_Task brief_
In the listing that follows, locate the line containing "Continue the Blender" and the line containing "o['kind'] = 'stuff'". Retype exactly those two lines and every line between them, and nothing more.

_Stored rows_
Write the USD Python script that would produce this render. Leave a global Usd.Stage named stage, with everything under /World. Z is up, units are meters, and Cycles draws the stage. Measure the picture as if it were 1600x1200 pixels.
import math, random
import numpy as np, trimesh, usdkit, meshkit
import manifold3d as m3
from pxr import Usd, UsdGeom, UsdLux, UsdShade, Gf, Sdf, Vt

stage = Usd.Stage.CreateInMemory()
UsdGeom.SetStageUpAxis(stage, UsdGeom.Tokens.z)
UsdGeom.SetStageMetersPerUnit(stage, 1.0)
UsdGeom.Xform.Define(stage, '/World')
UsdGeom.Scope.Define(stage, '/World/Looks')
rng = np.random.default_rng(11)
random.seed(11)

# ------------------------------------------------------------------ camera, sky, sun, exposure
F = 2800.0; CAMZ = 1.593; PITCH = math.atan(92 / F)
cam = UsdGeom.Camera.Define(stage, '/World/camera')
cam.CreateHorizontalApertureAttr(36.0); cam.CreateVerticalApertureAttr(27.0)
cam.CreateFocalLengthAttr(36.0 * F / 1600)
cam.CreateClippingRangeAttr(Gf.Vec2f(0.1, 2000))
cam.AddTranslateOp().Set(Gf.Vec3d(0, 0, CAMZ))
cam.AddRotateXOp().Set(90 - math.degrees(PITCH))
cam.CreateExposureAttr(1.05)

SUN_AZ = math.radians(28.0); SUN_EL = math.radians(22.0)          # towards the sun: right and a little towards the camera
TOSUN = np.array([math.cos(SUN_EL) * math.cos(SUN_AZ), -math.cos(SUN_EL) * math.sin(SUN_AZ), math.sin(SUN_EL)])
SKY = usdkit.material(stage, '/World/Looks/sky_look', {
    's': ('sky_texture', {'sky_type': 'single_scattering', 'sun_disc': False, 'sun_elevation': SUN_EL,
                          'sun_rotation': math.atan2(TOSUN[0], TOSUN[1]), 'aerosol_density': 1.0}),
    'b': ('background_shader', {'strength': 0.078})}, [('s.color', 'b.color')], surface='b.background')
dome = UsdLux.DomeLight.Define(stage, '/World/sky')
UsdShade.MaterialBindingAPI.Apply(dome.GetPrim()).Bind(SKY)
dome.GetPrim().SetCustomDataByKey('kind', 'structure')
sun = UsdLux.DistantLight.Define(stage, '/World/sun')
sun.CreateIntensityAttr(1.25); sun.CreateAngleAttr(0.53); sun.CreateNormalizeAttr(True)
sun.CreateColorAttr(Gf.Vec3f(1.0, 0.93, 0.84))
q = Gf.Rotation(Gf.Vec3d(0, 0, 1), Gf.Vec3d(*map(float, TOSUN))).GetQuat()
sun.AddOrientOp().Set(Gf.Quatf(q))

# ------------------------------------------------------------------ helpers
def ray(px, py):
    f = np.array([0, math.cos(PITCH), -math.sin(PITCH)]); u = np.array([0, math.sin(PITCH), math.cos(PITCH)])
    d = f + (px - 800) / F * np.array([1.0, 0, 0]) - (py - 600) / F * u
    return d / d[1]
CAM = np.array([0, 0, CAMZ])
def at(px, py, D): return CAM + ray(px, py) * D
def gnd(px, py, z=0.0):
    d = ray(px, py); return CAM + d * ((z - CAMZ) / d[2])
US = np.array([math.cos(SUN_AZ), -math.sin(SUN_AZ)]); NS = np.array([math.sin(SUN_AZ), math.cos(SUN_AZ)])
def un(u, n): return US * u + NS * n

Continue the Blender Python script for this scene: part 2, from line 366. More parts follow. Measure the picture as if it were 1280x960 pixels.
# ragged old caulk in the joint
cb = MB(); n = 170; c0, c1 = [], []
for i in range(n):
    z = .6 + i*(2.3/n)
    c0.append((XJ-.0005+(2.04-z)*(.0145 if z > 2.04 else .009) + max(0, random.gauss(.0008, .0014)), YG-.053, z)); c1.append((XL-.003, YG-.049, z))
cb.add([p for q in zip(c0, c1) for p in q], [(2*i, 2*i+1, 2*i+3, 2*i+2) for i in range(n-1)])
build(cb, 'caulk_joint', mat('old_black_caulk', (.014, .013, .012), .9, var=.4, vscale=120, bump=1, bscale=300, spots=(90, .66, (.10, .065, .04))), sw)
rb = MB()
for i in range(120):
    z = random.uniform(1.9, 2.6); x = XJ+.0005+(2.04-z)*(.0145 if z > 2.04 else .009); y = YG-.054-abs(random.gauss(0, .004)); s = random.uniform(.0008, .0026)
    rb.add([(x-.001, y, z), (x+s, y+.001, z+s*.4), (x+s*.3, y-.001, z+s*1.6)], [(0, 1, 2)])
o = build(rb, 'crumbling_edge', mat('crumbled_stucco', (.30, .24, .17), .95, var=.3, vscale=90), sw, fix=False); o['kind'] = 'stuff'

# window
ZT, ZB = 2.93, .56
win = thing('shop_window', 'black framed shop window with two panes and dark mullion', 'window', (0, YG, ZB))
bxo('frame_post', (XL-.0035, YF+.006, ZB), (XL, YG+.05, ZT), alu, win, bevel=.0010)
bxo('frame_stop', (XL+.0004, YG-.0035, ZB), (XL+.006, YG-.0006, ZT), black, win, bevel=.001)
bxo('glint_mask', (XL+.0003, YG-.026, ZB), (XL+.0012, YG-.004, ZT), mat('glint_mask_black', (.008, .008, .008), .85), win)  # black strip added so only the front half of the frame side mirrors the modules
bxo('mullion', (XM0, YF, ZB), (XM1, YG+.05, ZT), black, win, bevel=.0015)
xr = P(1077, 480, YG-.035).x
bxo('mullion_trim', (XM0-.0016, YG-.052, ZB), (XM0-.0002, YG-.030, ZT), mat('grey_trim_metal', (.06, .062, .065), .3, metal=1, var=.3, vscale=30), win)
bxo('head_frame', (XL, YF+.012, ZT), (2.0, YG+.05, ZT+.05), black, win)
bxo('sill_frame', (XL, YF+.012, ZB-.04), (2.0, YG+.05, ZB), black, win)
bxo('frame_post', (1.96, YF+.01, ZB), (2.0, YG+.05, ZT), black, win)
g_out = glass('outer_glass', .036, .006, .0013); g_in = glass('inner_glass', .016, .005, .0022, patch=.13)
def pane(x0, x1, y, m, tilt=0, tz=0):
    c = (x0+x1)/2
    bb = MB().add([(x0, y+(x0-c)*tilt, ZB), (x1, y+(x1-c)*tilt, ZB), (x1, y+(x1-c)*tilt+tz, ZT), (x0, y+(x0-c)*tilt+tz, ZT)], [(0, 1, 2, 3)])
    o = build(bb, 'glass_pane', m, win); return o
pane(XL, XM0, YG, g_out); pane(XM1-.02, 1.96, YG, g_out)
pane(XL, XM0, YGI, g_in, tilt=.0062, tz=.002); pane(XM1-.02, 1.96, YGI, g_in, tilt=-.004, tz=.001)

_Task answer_
Continue the Blender Python script for this scene: part 2, from line 366. More parts follow. Measure the picture as if it were 1280x960 pixels.
# ragged old caulk in the joint
cb = MB(); n = 170; c0, c1 = [], []
for i in range(n):
    z = .6 + i*(2.3/n)
    c0.append((XJ-.0005+(2.04-z)*(.0145 if z > 2.04 else .009) + max(0, random.gauss(.0008, .0014)), YG-.053, z)); c1.append((XL-.003, YG-.049, z))
cb.add([p for q in zip(c0, c1) for p in q], [(2*i, 2*i+1, 2*i+3, 2*i+2) for i in range(n-1)])
build(cb, 'caulk_joint', mat('old_black_caulk', (.014, .013, .012), .9, var=.4, vscale=120, bump=1, bscale=300, spots=(90, .66, (.10, .065, .04))), sw)
rb = MB()
for i in range(120):
    z = random.uniform(1.9, 2.6); x = XJ+.0005+(2.04-z)*(.0145 if z > 2.04 else .009); y = YG-.054-abs(random.gauss(0, .004)); s = random.uniform(.0008, .0026)
    rb.add([(x-.001, y, z), (x+s, y+.001, z+s*.4), (x+s*.3, y-.001, z+s*1.6)], [(0, 1, 2)])
o = build(rb, 'crumbling_edge', mat('crumbled_stucco', (.30, .24, .17), .95, var=.3, vscale=90), sw, fix=False); o['kind'] = 'stuff'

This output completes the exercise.